* BEGIN GIVEN DATA *

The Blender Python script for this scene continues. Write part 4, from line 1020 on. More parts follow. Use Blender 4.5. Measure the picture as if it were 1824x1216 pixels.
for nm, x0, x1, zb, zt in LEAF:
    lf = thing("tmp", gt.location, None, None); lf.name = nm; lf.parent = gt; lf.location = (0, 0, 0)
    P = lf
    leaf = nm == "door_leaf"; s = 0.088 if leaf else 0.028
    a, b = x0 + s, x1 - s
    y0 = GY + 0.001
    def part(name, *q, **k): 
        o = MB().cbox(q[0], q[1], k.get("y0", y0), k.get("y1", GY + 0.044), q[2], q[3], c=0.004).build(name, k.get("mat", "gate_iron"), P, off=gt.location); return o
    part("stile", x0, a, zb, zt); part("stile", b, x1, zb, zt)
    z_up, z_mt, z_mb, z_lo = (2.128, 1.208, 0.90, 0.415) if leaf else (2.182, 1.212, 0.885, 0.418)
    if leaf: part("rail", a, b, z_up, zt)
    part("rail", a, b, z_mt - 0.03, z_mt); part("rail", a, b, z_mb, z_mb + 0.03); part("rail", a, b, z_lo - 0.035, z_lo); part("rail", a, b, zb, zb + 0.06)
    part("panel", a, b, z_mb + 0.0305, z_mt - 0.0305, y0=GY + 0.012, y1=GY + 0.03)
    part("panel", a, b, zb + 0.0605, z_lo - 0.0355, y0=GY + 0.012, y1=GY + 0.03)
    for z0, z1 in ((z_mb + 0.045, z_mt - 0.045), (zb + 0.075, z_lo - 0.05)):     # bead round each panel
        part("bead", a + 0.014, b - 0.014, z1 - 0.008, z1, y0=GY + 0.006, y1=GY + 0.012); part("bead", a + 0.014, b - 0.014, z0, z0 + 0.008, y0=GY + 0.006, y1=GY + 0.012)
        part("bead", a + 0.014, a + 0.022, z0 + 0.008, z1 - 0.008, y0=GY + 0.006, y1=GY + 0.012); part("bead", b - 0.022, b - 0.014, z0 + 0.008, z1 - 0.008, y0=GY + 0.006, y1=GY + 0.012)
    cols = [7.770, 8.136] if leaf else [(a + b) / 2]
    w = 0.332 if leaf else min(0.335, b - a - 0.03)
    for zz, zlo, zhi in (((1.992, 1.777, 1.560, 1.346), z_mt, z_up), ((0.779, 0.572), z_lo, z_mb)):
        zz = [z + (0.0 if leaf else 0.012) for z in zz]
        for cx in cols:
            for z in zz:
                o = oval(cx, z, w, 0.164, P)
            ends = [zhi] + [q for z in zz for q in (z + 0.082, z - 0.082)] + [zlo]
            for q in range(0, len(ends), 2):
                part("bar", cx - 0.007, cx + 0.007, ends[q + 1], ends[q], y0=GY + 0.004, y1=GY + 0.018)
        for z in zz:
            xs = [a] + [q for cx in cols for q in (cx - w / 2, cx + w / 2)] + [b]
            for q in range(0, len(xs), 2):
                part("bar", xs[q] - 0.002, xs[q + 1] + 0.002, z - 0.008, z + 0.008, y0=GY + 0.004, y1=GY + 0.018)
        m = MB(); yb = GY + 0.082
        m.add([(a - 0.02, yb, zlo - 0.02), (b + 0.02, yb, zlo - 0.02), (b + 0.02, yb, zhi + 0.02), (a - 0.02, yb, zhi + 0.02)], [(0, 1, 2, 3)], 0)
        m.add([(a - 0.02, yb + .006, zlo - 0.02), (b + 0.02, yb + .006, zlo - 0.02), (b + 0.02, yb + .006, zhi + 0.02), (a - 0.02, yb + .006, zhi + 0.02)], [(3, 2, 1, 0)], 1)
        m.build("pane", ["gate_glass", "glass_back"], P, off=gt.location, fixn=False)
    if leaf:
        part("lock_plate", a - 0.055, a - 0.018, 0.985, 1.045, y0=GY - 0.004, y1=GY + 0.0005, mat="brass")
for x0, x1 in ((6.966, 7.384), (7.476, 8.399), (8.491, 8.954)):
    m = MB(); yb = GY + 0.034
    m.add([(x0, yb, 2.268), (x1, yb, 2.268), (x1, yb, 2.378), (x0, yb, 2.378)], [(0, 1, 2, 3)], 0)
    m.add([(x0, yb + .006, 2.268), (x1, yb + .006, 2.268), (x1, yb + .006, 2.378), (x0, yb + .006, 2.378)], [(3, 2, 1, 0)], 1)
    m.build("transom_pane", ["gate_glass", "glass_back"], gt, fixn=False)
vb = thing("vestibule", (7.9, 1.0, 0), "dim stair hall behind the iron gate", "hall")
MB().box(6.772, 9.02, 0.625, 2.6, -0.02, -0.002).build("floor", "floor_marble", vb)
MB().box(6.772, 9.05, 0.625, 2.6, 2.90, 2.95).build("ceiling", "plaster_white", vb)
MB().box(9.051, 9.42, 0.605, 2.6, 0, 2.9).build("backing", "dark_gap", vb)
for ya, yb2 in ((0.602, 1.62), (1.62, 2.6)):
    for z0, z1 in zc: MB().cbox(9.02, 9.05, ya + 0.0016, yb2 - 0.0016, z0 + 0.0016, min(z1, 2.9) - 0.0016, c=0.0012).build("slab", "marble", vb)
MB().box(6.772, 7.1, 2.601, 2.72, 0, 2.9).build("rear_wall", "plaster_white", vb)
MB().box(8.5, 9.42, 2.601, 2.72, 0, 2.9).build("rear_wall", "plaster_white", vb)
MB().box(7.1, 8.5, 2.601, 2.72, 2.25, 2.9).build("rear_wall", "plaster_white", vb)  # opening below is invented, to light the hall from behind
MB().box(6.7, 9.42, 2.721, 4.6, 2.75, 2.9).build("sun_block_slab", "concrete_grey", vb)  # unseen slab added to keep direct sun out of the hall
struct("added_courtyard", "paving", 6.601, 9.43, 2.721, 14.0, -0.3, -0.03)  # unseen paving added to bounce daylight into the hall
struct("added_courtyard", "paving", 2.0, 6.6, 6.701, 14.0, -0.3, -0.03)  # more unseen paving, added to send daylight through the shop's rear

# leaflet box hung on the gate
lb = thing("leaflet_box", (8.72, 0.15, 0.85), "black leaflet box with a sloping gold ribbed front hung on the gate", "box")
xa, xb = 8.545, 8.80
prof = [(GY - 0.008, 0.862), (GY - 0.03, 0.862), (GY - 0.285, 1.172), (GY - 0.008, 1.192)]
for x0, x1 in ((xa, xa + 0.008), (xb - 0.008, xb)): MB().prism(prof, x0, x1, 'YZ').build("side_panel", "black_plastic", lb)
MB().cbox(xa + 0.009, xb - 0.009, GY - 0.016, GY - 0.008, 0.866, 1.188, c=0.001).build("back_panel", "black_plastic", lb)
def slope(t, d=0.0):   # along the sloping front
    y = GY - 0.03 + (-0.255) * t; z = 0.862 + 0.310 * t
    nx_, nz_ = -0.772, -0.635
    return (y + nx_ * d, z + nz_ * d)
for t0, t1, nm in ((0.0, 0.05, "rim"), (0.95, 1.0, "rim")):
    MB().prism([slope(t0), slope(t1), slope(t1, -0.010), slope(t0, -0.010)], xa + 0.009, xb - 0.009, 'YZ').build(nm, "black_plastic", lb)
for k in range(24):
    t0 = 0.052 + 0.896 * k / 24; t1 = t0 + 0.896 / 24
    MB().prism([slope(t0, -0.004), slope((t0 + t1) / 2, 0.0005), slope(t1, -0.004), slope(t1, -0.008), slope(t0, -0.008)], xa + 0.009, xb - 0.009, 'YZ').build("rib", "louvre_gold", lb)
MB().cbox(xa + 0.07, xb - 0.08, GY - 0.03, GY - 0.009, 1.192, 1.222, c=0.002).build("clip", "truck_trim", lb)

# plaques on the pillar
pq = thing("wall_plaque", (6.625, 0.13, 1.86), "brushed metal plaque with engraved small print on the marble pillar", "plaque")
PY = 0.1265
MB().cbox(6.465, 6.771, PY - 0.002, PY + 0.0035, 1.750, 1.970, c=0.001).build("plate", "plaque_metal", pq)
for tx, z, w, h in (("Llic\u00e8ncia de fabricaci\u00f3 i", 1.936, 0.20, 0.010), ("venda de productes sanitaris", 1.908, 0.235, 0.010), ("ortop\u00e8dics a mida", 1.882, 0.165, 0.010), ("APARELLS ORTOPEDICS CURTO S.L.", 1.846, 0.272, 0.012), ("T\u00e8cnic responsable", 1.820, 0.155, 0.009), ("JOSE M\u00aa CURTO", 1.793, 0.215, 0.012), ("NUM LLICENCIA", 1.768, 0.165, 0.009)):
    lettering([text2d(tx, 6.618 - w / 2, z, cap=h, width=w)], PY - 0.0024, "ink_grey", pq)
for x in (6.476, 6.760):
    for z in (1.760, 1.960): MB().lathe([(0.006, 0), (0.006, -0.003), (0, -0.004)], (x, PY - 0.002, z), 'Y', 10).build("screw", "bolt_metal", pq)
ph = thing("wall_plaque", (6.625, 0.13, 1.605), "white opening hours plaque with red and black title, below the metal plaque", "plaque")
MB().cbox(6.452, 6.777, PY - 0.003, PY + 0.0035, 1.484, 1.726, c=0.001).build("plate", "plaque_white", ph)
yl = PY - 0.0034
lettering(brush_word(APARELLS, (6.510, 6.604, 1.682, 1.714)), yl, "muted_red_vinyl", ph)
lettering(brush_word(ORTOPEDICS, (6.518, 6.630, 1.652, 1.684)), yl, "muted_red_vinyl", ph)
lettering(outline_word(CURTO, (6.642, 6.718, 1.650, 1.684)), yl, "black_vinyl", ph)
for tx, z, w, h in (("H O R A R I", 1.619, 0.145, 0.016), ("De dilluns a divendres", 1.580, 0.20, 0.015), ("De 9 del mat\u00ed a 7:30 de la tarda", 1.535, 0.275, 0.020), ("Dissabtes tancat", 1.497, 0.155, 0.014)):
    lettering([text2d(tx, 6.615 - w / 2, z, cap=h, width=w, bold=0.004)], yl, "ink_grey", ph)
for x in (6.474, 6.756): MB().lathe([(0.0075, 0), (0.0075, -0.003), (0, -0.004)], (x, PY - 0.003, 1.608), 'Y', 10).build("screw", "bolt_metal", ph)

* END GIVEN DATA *

» **GIVEN REQUEST**:
Tell how many lines of the data above hold the string "part". Give only the number.

» **REPLY TO THE TASK**:
12